As reservas internacionais deixaram de ser intocáveis na Argentina. Desde segunda-feira, 1o. de março de 2010, quando, por decreto, a presidente Cristina Kirchner, determinou – e o Banco Central acatou – que fossem retirados seis bilhões dólares das reservas para pagamento de compromissos com a dívida externa, se rompeu uma norma não escrita, mas que era obedecida à risca, como um dos dogmas mais cultuados do neoliberalismo.
Segundo essa norma, as reservas internacionais, dinheiro que os governos poupam a duras penas, com aumentos de juros e de superavit primário, só poderiam ser utilizadas para atender aos interesses das grandes finanças – nacionais e internacionais. O caso da Argentina era típico. O governo tinha urgência em pagar seis bilhões da dívida, mas esbarrou na resistência do então presidente do Banco Central, Martin Redrado, da alta confiança dos banqueiros, como soe aconteceu com a mairoira dos dirigentes dos BCs no mundo inteiro.

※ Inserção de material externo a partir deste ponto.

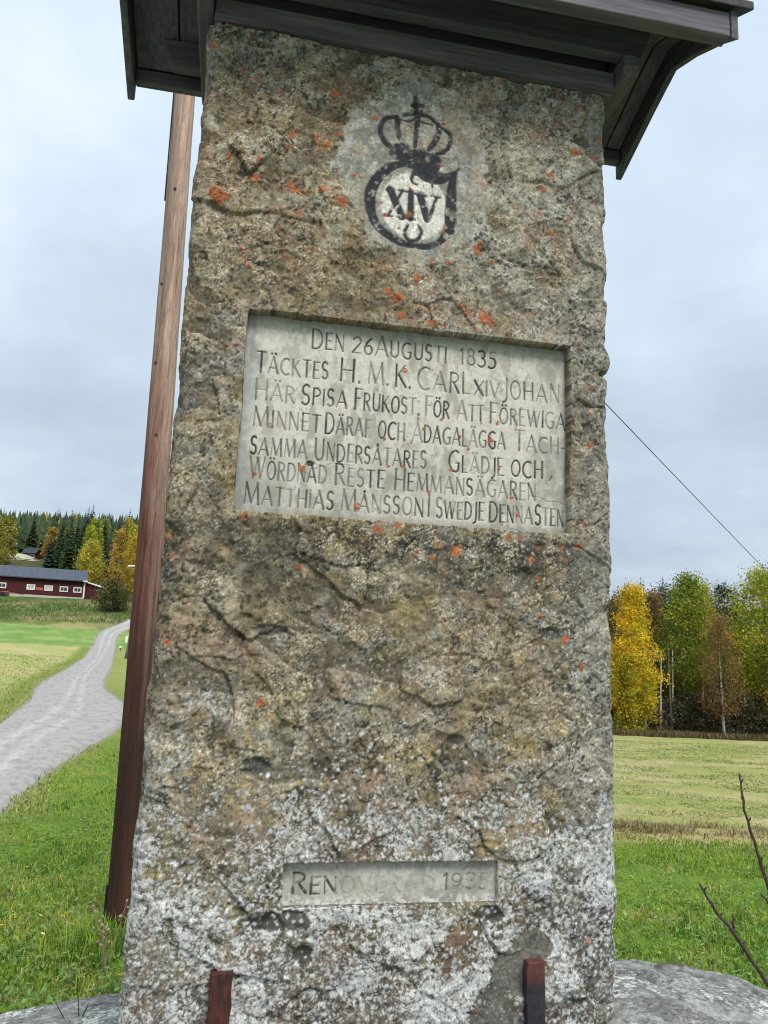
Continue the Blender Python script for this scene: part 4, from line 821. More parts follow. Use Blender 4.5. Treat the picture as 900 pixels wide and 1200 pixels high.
blades('meadow_grass', 80000, near_samp(1, 2.6, 13.4), gh, lambda x, y, g: gw(x, y, g) * 1.1, gcol, 'lush green grass behind the boulder', 2, .9, .6)
def mid_samp(g, n): x = g.uniform(-1.6, 2.2, n); y = g.uniform(2.8, 8, n); return x, y
blades('short_grass', 16000, mid_samp, gh, gw, gcol, 'short green grass directly behind the stone', 3, .9, .6)
def tall(x, y, g): return .10 + .16 * g.random(len(x))
def tuft(cx, cy, s): return lambda g, n: (cx + g.normal(0, s, n), cy + g.normal(0, s, n))
blades('tall_grass', 900, tuft(-1.66, 5.25, .13), tall, lambda x, y, g: .006 + .004 * g.random(len(x)), gcol, 'longer grass tuft round the foot of the wooden pole', 4, .8, .4)
blades('tall_grass', 1500, lambda g, n: (g.uniform(-2.6, -.7, n), 3.0 + g.random(n) * .35), lambda x, y, g: .05 + .10 * g.random(len(x)), lambda x, y, g: .005 + .004 * g.random(len(x)), gcol, 'ragged grass along the left rim of the boulder', 5, 1., .5)
def straw(x, y, g): m = len(x); c = np.ones((m, 3)) * np.array((.36, .27, .14)); c = mixc(c, (.16, .11, .06), (g.random(m) < .35) * .9); c = mixc(c, (.22, .27, .07), (g.random(m) < .2) * .9); return c * (.7 + .6 * g.random(m))[:, None]
blades('dry_grass', 16000, lambda g, n: (g.uniform(1.0, 11, n), 13.15 + g.normal(0, .33, n)), lambda x, y, g: .05 + .13 * g.random(len(x)) * (.3 + 1.2 * sm(.42, .62, fbm(x, y, .6, 3, 747))), lambda x, y, g: .012 + .010 * g.random(len(x)), straw, 'matted dry straw along the edge of the mown field', 6, 1.6, .7)
def field_c(x, y, g): m = len(x); c = np.ones((m, 3)) * np.array((.32, .335, .12)); n = fbm(x * .5, y, 2.2, 4, 707, .6); c = mixc(c, (.50, .44, .22), np.clip(sm(.42, .62, n) * g.random(m) * 1.7, 0, 1)); c = mixc(c, (.17, .24, .05), (g.random(m) < .3) * .8); c = mixc(c, (.19, .13, .08), (g.random(m) < .05) * .8); return c * (.75 + .5 * g.random(m))[:, None]
def fs(g, n): d = 13.2 * (60 / 13.2) ** (g.random(n) ** 1.1); return d * g.uniform(.24, .62, n), d
blades('field_stubble', 50000, fs, lambda x, y, g: (.020 + .03 * g.random(len(x))) * (1 + y / 60), lambda x, y, g: .006 + .0011 * y * (.6 + g.random(len(x))), field_c, 'yellow-green cut grass of the mown field', 7, 2.2, .7)
def brown(x, y, g): m = len(x); c = np.ones((m, 3)) * np.array((.15, .11, .05)); c = mixc(c, (.23, .18, .09), (g.random(m) < .3) * .8); c = mixc(c, (.08, .09, .03), (g.random(m) < .25) * .8); return c * (.7 + .6 * g.random(m))[:, None]
blades('dead_undergrowth', 22000, lambda g, n: (g.uniform(14, 58, n), g.uniform(75.5, 82, n)), lambda x, y, g: .25 + .55 * g.random(len(x)), lambda x, y, g: .05 + .07 * g.random(len(x)), brown, 'brown belt of dead tall grass at the forest edge', 8, .5, .4)
def bankc(x, y, g): m = len(x); c = np.ones((m, 3)) * np.array((.10, .15, .035)); c = mixc(c, (.30, .25, .13), sm(.48, .62, fbm(x, y, 4., 3, 751)) * (g.random(m) < .7)); return c * (.7 + .6 * g.random(m))[:, None]
blades('rough_grass', 14000, lambda g, n: (-g.uniform(24, 62, n), g.uniform(91, 106, n)), lambda x, y, g: .12 + .24 * g.random(len(x)), lambda x, y, g: .05 + .06 * g.random(len(x)), bankc, 'rough grassy bank below the red barn', 9, .7, .4)
def stubc(x, y, g): m = len(x); c = np.ones((m, 3)) * np.array((.30, .34, .09)); c = mixc(c, (.42, .37, .17), (g.random(m) < .35) * .8); return c * (.75 + .5 * g.random(m))[:, None]
def ls(g, n): d = 9 * (60 / 9) ** g.random(n); return -d * g.uniform(.40, .64, n), d
blades('stubble_grass', 26000, ls, lambda x, y, g: .05 + .06 * g.random(len(x)), lambda x, y, g: .008 + .0010 * y, stubc, 'cut grass of the field beyond the road', 10, 1.2, .6)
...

Cristina demitiu Redrado, mas este foi mantido por uma decisão de primeira instância da justiça. Tal sentença foi depois derrubada numa instância judicial superior, a qual, no entanto, estabeleceu a proibição de utilizar as reservas. Foi nomeado um novo presidente para o BC, a economista Mercedes Marcó del Ponti, da confiança da presidente.

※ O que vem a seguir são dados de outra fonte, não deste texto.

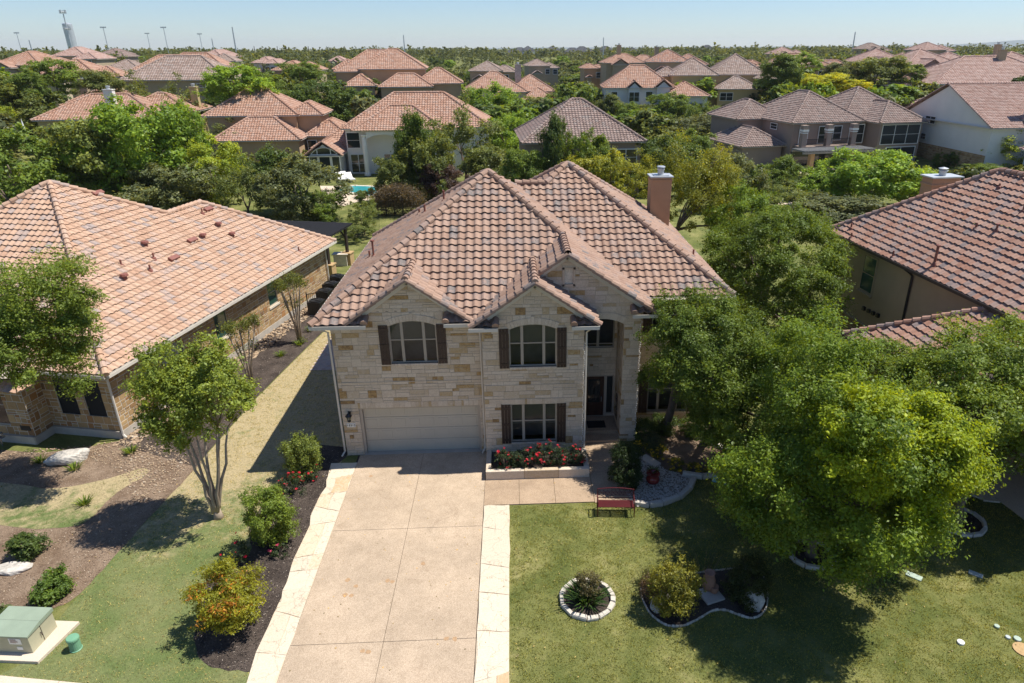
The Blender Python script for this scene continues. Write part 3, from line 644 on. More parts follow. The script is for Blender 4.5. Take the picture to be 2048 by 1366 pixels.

Mas oimpasse continuava e implicaria que o governo tivesse de recorrer a novos empréstimos na banca internacional, na base de juros extorsivos, entre 13% e 16%, para arcar com o compromisso. Com o uso das reservas, esse percentual diminuiria para até 5%. Cristina sabia que estava mexendo em ninho de cobras. Toda plutocracia se reuniu para “preservar” as reservas.
O decreto da presidente, baixado em dezembro, quando o congresso já estava de recesso e que autorizava o BC a transferir 6 bi das reservas para que o Tesouro fizesse os pagamentos, seria inevitavelmente derrubado pela nova maioria parlamentar, no inicio de março. O Governo dos mais operadores, sobretudo no Legislativo, acabou encontrando uma brecha na lei permitindo que a presidente da República baixasse dois novos decretos, um de urgência, o chamado DNU, que, no Brasil, corresponde à Medida Provisória, e ou simples, pelos quais o Banco Central, agora com maioria governista, providenciasse o repasse dos 6 bi para o Tesouro, o responsável pelo pagamento da dívida.

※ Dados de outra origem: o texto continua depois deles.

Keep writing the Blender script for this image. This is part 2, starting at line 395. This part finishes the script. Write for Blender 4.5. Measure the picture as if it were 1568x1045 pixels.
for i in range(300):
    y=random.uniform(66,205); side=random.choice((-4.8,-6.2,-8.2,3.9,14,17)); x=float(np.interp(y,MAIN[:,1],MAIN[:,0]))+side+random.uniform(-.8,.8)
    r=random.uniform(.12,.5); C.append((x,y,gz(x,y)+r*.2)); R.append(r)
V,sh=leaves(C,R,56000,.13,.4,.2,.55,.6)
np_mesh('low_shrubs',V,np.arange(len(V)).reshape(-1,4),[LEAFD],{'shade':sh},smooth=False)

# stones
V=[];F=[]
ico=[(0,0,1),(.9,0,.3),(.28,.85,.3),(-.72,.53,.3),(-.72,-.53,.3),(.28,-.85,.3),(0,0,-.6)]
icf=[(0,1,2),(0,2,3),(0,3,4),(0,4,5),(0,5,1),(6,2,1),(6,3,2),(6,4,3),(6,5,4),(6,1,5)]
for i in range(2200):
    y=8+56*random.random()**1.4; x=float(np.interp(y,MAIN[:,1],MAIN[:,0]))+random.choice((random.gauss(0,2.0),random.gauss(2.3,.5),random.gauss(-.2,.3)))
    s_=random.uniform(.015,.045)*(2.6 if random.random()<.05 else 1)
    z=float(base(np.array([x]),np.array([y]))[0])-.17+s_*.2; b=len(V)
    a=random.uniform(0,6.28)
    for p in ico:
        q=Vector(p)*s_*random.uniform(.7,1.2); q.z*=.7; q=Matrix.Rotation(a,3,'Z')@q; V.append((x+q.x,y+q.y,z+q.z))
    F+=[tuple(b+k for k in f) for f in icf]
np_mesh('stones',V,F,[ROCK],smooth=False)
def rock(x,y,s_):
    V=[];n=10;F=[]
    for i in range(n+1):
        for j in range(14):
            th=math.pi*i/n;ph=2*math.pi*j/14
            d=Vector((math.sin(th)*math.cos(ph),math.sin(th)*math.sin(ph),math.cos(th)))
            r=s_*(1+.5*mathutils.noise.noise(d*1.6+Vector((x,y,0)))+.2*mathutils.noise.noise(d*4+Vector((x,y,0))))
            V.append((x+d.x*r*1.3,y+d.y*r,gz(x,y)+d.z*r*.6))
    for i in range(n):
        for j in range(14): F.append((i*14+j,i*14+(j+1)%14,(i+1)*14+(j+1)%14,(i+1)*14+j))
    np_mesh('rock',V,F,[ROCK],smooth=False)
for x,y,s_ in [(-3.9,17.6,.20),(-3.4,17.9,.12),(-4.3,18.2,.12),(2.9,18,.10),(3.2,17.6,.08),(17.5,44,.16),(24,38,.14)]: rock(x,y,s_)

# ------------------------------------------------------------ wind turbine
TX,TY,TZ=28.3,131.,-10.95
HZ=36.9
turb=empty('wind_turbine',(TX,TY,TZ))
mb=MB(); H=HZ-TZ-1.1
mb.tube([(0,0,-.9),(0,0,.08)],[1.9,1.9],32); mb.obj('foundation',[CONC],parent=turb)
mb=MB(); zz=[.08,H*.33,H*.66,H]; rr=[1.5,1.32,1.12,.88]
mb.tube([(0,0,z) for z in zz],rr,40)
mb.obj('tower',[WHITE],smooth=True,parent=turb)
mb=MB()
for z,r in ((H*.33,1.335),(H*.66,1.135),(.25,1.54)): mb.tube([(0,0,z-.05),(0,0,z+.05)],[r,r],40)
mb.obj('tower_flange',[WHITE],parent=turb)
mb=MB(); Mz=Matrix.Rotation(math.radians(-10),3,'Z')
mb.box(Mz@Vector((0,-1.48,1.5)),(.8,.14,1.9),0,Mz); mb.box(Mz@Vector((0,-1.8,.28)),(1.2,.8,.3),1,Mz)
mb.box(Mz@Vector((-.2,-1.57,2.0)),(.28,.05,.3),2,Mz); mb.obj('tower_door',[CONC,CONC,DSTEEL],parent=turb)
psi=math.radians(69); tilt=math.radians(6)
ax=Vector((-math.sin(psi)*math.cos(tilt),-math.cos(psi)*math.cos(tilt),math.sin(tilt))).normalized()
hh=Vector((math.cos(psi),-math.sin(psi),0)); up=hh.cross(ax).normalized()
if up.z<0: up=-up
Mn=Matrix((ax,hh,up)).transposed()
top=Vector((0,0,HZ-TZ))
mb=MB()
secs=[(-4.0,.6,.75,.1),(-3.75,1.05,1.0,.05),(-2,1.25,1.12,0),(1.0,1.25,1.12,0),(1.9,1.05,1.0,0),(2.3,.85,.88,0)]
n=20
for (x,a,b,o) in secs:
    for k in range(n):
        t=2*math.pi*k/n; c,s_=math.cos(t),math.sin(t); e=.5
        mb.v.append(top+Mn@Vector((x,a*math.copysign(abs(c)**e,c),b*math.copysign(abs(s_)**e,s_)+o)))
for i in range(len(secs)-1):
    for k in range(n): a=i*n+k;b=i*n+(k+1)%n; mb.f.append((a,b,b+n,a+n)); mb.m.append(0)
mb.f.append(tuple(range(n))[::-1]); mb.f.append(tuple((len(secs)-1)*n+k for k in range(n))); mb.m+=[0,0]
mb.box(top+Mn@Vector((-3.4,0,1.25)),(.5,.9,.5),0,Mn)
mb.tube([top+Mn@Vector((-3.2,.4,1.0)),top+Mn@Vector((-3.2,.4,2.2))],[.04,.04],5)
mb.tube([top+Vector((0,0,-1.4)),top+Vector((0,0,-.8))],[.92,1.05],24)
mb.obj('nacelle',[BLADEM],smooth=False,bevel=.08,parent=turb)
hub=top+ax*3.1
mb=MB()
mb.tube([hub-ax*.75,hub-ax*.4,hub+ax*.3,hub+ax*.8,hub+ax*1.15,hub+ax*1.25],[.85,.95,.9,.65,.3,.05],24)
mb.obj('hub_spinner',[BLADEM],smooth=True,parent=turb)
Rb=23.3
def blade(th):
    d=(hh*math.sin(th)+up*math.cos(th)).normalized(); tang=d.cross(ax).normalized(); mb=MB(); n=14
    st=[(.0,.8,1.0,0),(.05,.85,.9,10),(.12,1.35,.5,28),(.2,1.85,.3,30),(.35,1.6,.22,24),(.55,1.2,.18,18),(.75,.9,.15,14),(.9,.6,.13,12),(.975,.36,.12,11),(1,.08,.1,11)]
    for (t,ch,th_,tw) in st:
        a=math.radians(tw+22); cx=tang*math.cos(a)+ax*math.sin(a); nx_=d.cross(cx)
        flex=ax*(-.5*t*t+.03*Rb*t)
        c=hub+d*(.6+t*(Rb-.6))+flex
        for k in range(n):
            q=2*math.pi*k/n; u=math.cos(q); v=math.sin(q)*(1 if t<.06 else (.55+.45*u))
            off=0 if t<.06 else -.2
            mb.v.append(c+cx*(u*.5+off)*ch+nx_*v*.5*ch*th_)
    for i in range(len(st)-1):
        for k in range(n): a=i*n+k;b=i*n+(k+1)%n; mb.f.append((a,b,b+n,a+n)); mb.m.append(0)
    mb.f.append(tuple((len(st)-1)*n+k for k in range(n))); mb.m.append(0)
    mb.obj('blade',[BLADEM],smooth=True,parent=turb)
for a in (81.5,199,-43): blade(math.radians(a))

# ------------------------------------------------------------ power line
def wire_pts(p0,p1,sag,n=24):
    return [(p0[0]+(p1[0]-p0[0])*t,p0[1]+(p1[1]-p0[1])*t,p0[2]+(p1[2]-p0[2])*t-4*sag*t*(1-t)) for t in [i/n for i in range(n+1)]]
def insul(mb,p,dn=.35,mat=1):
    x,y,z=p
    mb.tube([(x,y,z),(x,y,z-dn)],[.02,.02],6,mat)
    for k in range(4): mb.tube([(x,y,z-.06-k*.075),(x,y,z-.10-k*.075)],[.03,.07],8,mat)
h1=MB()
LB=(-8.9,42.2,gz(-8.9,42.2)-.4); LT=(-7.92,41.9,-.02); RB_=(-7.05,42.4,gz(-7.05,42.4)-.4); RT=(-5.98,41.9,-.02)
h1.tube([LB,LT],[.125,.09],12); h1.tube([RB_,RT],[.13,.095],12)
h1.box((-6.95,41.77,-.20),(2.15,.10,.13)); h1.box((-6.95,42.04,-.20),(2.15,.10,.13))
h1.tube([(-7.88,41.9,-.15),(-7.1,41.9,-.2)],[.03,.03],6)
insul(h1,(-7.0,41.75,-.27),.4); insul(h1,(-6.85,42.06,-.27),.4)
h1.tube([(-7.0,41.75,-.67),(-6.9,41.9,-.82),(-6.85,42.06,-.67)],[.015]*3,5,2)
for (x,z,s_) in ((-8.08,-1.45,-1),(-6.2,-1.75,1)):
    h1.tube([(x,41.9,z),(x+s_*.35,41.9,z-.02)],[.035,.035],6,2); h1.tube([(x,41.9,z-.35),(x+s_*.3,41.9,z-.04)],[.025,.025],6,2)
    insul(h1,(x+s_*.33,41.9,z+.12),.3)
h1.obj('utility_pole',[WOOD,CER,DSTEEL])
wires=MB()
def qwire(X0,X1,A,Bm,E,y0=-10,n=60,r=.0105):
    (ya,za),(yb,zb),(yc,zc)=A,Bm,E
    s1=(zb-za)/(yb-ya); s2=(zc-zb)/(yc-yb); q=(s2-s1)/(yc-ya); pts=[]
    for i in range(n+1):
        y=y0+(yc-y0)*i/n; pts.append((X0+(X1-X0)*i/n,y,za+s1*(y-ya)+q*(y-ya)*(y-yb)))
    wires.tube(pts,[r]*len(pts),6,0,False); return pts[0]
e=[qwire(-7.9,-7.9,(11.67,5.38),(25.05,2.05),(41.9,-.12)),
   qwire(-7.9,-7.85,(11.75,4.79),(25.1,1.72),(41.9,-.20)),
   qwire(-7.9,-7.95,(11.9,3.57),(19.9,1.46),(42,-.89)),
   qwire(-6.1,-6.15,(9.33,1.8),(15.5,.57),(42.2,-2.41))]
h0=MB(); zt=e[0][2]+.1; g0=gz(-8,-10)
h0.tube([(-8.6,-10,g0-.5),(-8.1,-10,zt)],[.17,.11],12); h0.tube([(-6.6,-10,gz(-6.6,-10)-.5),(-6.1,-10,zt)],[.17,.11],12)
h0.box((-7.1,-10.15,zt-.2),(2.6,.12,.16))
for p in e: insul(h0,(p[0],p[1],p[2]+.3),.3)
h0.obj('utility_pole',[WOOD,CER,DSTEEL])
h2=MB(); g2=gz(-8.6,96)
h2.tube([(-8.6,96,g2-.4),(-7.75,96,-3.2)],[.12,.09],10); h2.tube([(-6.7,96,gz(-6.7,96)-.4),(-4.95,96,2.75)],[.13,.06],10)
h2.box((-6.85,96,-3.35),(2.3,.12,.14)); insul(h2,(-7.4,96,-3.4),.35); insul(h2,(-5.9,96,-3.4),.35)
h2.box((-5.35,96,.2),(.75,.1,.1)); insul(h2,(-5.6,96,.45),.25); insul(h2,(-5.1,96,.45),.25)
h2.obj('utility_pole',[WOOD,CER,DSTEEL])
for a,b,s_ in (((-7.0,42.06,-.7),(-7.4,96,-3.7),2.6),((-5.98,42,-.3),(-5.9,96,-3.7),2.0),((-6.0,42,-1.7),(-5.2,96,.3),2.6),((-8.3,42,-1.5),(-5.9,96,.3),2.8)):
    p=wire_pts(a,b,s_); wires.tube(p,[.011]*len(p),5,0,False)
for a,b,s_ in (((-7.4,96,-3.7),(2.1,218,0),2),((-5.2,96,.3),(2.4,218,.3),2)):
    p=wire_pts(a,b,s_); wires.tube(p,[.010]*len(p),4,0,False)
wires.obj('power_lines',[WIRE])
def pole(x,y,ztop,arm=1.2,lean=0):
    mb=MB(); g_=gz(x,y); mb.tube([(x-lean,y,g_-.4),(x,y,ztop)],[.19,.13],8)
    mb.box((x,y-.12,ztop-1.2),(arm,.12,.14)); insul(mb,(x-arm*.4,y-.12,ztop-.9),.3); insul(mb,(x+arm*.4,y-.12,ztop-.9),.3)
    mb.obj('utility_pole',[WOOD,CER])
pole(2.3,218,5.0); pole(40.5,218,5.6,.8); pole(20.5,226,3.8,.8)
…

O anúncio da medida, feito durante o pronunciamento de Cristina no Congresso, quando inaugurava a sessão legislativa de 2010, pegou a oposição de surpresa. Esta se preparava para prolongar a crise com mais delongas no exame da questão, para, depois derrubar a decisão presidencial. Enquanto isso, o país se consumia numa crise infindável, com o país exposto à desconfiança internacional e a bolsa caindo. Agora, com tudo resolvido, apesar do esperneio da oposição, a Argentina volta a desfrutar de índices baixos na avaliação internacional, enquanto a bolsa e os bônus voltaram a subir, e o governo a poder governar.